Booming Asian market drives changes in trust sector, says bank

A Bermudian bank is surveying the global scene to see where it can offer value on the banking and wealth trust sides, relying on its core strengths to punch above its weight

Michael Collins
Michael Collins

After acquiring the Deutsche Bank Global Trust Solutions business (excluding the US operations), earlier this year, The Bank of N.T. Butterfield & Son is now turning its attention to ramping up its Asian operations.

"Our Singapore based Asian business is performing well we've bedded in clients and new revenue streams are emerging. I think the integration's going well," Michael Collins, chairman and chief executive officer of Butterfield group told The Asset in a recent meeting in Singapore.

Established in 1858 and incorporated in 1904, The Bank of N.T. Butterfield & Son Limited is headquartered in Britain's longstanding overseas territory of Bermuda, and is the territory's oldest and largest independent financial institution.

A major part of the regenerated Asian push was securing new office space in Singapore's central business district for the former Deutsche employees. The new premises located high above the meandering Singapore River in a Grade A Raffles Place tower tick all the boxes.

"The initial focus was on the people, so getting the staff comfortable and feeling part of our group was important and I think these offices are a big part of it," Collins says.

As well as covering Southeast Asia out of Singapore, Collins also wants to ramp up the North Asian business. His firm has a long track record with both institutional and private clients in Hong Kong where Butterfield previously had a banking license.

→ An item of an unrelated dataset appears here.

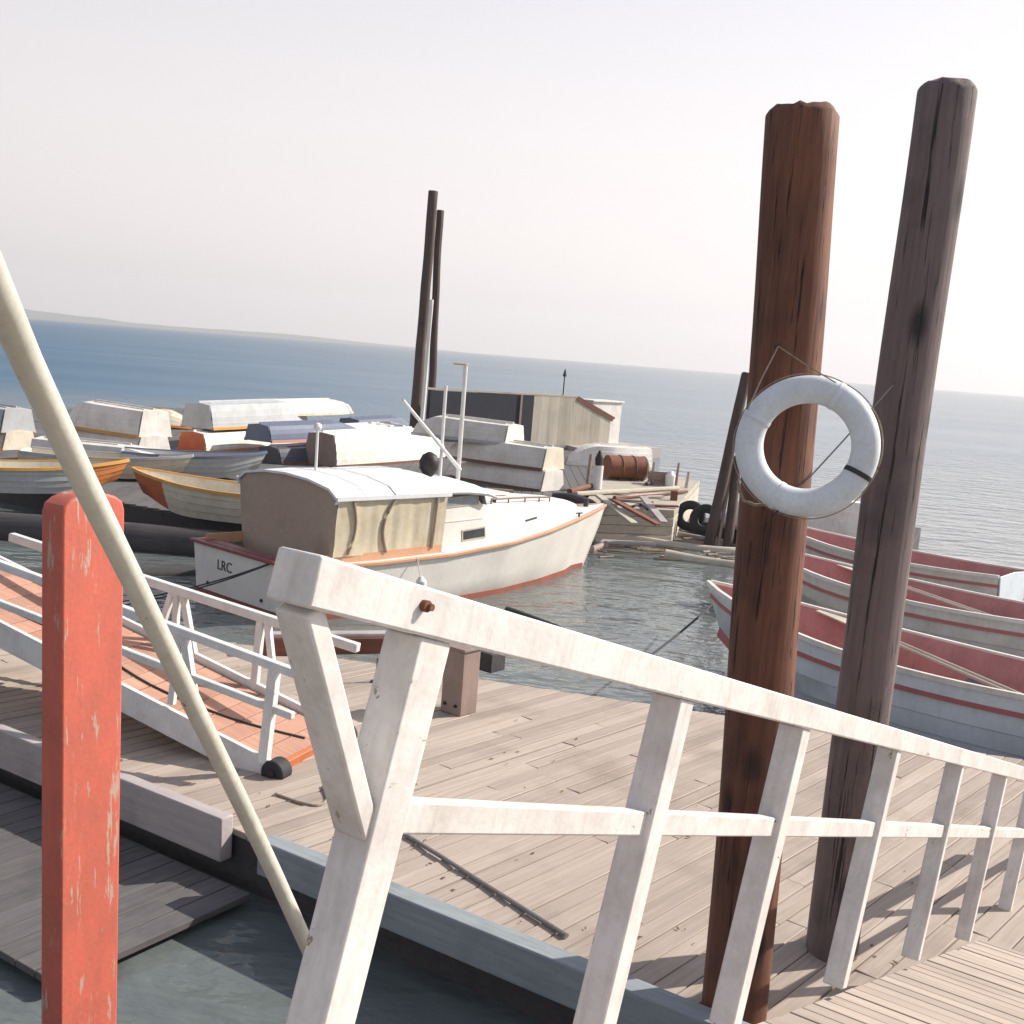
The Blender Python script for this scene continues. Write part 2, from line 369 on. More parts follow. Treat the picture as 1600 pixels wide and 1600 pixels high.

"There's a long history between Bermuda and Hong Kong, and Butterfield's certainly benefited from that in terms of relationships. We don't currently have a presence in Hong Kong," adds Collins hinting that there may be one at some point.

For the moment he is happy with his new Singapore set up. Collins also sees the regulatory environment in the Lion City as world-class.

"It's probably the best and I think that's very important, but it's also I think a regulatory environment where they want Singapore to succeed, they want the businesses to succeed, they want employment."

Collins says Butterfield is well positioned to compete with global banking players in its home territory of Bermuda as well as in other offshore centres but rules out obtaining a banking license in either of Asia's leading wealth hubs.

"I think we understand where we're able to compete on the banking side. And it really works in a place like Bermuda, Cayman, and the Channel Islands. I think we would be unlikely to have a banking presence here or in Hong Kong, given the competition," Collins says.

"But I think on the trust side, where we've been in business for 80 years, we punch well above our weight," he adds.

In the past couple of years, the global trust sector has seen a flurry of mergers and acquisitions, with access to the fast-growing Asian wealth market a major driver in many instances.

Bulking up the global trust operations for the Butterfield Group is definitely on the radar for Collins and his team.

"If there was another trust company that was potentially for sale here or in Cayman, we'd be very interested in that, and we will continue to grow through acquisition funded by our bank earnings," he says.

Collins also views the in-house trust units of major global banks as representing risk without much return for global players and considers the revenue they generate as being almost immaterial compared to the global earnings these banks produce.

"And who wants additional regulatory scrutiny, associated with being offshore?" he adds.

He is also cautious on the growth of private equity investment into the trust sector and says wealthy families are becoming choosy who they open a trust relationship with.

Some of the ultra-high net worth family offices don't necessarily like their trust company being owned by a private equity firm.

"Everybody knows what the model is, they'll sell it, and redo an IPO in four or five years, and that's disruptive for a wealthy family that actually just wants to be quiet and wants to have a trustee that actually will be here for years," says Collins.